On October 8, 2024, the Supreme Court granted certiorari inMcLaughlin Chiropractic Associates, Inc. v. McKesson Corporation and McKesson Technologies, Inc., (No. 23-1226) to address whether the Hobbs Act requires district courts to follow the FCC's interpretation that the Telephone Consumer Protection Act ("TCPA") does not prohibit faxes received via "online fax services."
Getting to Certiorari in McLaughlin
The McLaughlin case is a 2013 class action lawsuit filed in federal court in the Northern District of California. The underlying dispute arose when defendant McKesson Corporation allegedly sent unsolicited advertisements to class members, including representative McLaughlin Chiropractic, via facsimile. The advertisements were sent to freestanding fax machines and online fax services.
After the case had been pending for six years, and shortly after the class was certified, the FCC issued an order construing the TCPA to exclude an "online fax service" from the definition of "telephone facsimile machine." In the FCC's view, an "online fax service that effectively receives faxes sent as email over the Internet" is "not itself equipment which has the capacity to transcribe text or images (or both) from an electronic signal received over a regular telephone line onto paper" and so "falls outside the scope of the statutory prohibition." The FCC further reasoned that, because an online fax service "cannot itself print a fax," it did not implicate the specific harms Congress addressed in the TCPA, namely "advertiser cost-shifting."
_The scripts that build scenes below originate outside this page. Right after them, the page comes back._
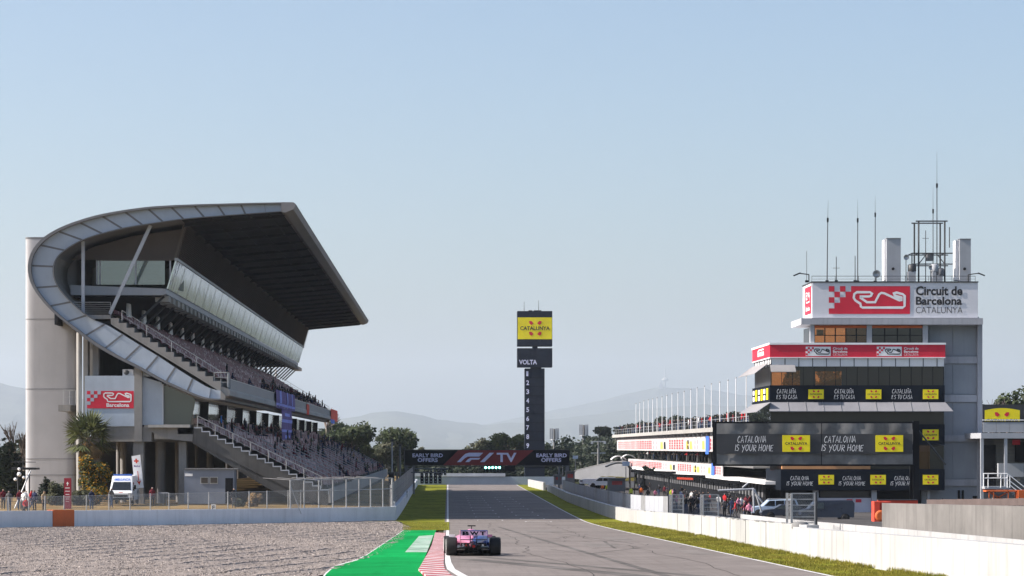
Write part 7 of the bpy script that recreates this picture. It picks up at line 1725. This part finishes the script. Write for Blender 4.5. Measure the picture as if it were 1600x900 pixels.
# first floor balcony
for i in range(22):
    px = 1003+(1105-1003)*(i+rp.uniform(-.4,.4))/22; x = XP+rp.uniform(.4,1.4); t = rp.choice(bag); person('lean', (x, x*F/(px-VX), Z(-2.15)), R(-90)+rp.uniform(-.3,.3), t, f'person in a {CN[t]} leaning on the lower balcony of the pit building', 'people on the pit balcony')
# pit lane
pb_ = ['black']*9+['navy']*3+['red']*2+['pink']+['maroon']*2+['white']
for i in range(58):
    px = rp.choice((rp.uniform(998,1110), rp.uniform(1055,1110), rp.uniform(1122,1172))); x = rp.uniform(25,33); Y = x*F/(px-VX)
    if Y > 450: Y = 440; x = (px-VX)*Y/F
    t = rp.choice(pb_); person(rp.choice(('stand','lean','walk')), (x, Y, gz(Y)-.02), rp.uniform(0,6.28), t, f'person in a {CN[t]} among the crews in the pit lane', 'crew members in the pit lane')
for (px, Y, t, pose, lab) in ((1072,262,'black','stand','person in black standing left of the pair between the mesh panels'),(1079.5,262,'black','lean','person in black standing right of the pair between the mesh panels'),(1158,262,'white','stand','person in a white top at the right of the crew line'),
    (986,345,'yellow','stand','marshal in a yellow vest beside the curved canopy post'),(1002,352,'orange','stand','person in orange overalls near the far pit garages'),(949,392,'yellow','stand','marshal in a yellow vest beside the white lorries'),(941,395,'orange','walk','person in orange overalls beside the white lorries'),
    (1049,330,'yellow','stand','marshal in a yellow vest among the crews in the pit lane')):
    x = (px-VX)*Y/F; person(pose, (x, Y, gz(Y)-.02), rp.uniform(-.5,.5), t, lab, None, 1.0)
# left infield
def iz(px, Y): return 2.5
for (px, Y, t, pose, lab, rz, top) in ((365.5,216,'black','stand','man in a dark jacket standing by the office doorway',.3,None),(212,0,'red','stand','',0,None),
    (238,222,'maroon','stand','person in a dark maroon jacket at the foot of the medical banner',.2,None),(40,206,'white','walk','person in a white top walking at the far left behind the wall',1.2,None),(5,212,'maroon','stand','person in dark red at the very left edge',.4,None),(14,204,'grey','stand','person in grey near the left edge behind the fence',.1,None),
    (31,209,'maroon','stand','person in maroon left of the leaning stay',.4,None),(37,203,'white','stand','person in white beside the leaning stay',-.6,None),(49,208,'red','walk','person in a red jacket walking left of the conifer bush',1.4,None),(54,207,'navy','stand','person in navy at the foot of the conifer bush',-.4,None),
    (69,203,'tan','stand','person in a tan jacket bending by the shrub left of the totem',.8,None),(41,199,'red','sit','person in red crouching just behind the left wall',.2,None),(143,209,'navy','stand','person in navy standing under the yellow bush',.6,None),(174,217,'grey','walk','person in grey walking past the ambulance door',.9,None)):
    if Y == 0: continue
    x = (px-VX)*Y/F; z = 2.5 if pose != 'sit' else 2.45
    # ground behind the wall falls towards the wall top
    d = None
    person(pose, (x, Y, z-.05), rz, t, lab, None, 1.0)
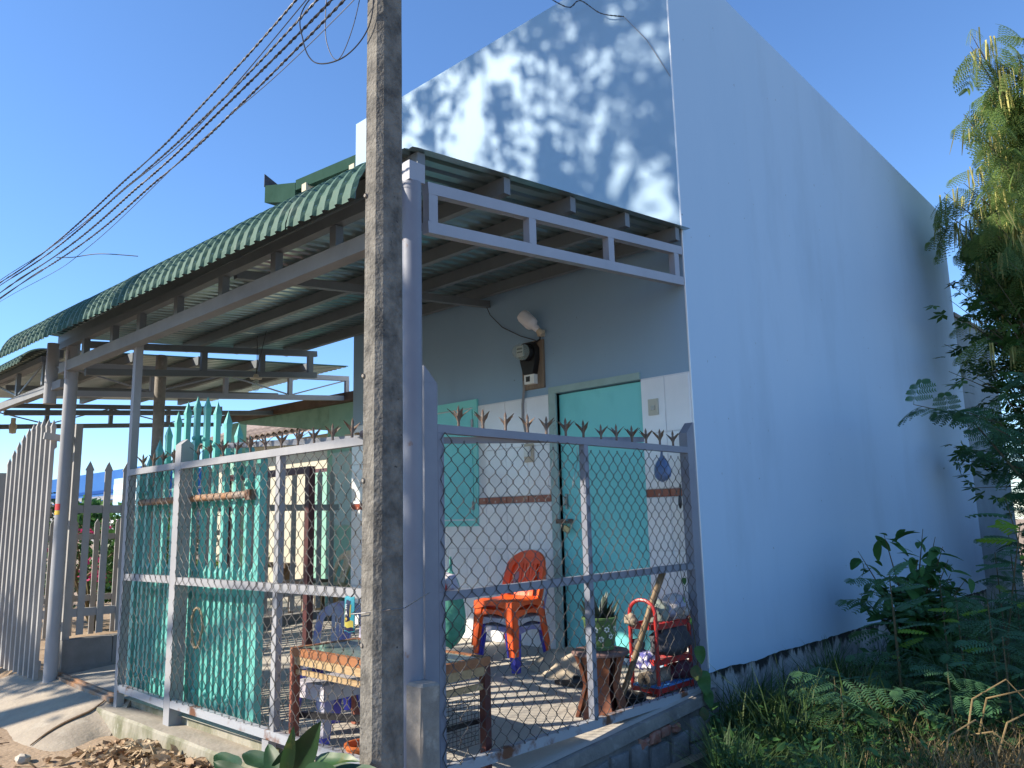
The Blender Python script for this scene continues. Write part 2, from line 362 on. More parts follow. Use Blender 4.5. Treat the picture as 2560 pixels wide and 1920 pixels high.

An application for review of the order was filed before the FCC in early 2020 by other entities. The application is still pending.
The Court, having reviewed the FCC's order, determined it was bound by the FCC's interpretation of the rule, and as a result decertified the McLaughlin class on the grounds that the class could not identify which faxes had been sent by online fax service versus by an original fax machine. The Ninth Circuit affirmed.
Circuit Split on the Binding Nature of FCC Orders
The federal circuits are split as to whether FCC orders bind district courts. The Fourth Circuit in Carlton & Harris Chiropractic Inc. v. PDR Network, LLC held that FCC orders interpreting the TCPA fall outside the scope of the Hobbs Act and, accordingly, are not binding on district courts (as opposed to legislative rules, which are binding). The Second, Third, and Eighth Circuits have taken a similar position.
The Seventh Circuit has held that its district courts are not bound by FCC rules, regardless of whether the rule is an interpretive or final rule.
Finally, the Ninth Circuit takes the view
that district courts are bound by both interpretive and
final rules issued by the FCC.
Loper Bright and the Authority of the Administrative State
Last term, the Supreme Court overruled the long-standing Chevron doctrine – a doctrine under which courts largely had to defer to agencies' interpretations of ambiguous statutes – in a highly publicized case out of the First Circuit, Loper-Bright Enterprises v. Raimondo.
The opinion's dissent (authored by Justice Kagan and joined by Justice Sotomayor) aptly addressed what have become broad concerns in the wake of Loper-Bright, criticizing the majority for judicial overreach and emphasizing the disruption and uncertainty that overturning Chevron would cause. In particular, by shifting power away from federal agencies, Loper-Bright increases the likelihood of successful challenges to agency actions under the Administrative Procedure Act. Courts are also empowered to independently interpret statutes, without necessarily deferring to agency interpretations, increasing the possibility of divergent statutory interpretations by courts. Finally, agencies may be more cautious in issuing broad rules, in particular those that change interpretations issued by agencies in prior administrations.
McLaughlin's Potential Effects
Depending on which way the Court rules in McLaughlin,
the ruling could lead to even greater litigation under the TCPA to
the extent the FCC would no longer be able to rely on its authority
under the Hobbs Act to interpret what exactly the TCPA means. The
FCC has relied on the TCPA, which restricts the
making of telemarketing and the use of automatic telephone dialing
systems and artificial or prerecorded voice messages, to regulate
new technologies, including evolving technologies that support
consumer lead generation and text
message marketing. In the wake of a potential ruling that aligns
with the majority opinion in Loper Bright, litigants will
likely seek out courts to review the enforceability of these and
other FCC-created regulations. Such litigation will likely lead to
inconsistent interpretations across districts regarding term
meanings and applicability, which will mean that businesses need to
have heightened awareness of evolving case law.
At the same time, it is important to note that the Ninth Circuit is the only federal circuit that has held district courts are bound by agency interpretive and legislative rules. Likewise, the petitioner in the McLaughlin case does not argue that it lacked a prior or adequate opportunity to seek review of the FCC's order under the Hobbs Act. Therefore, even if the Supreme Court rules against deference, the scope of its ruling could serve to limit its ultimate impact.
Oral arguments have yet to be scheduled. Thompson Coburn attorneys will continue to closely monitor these developments.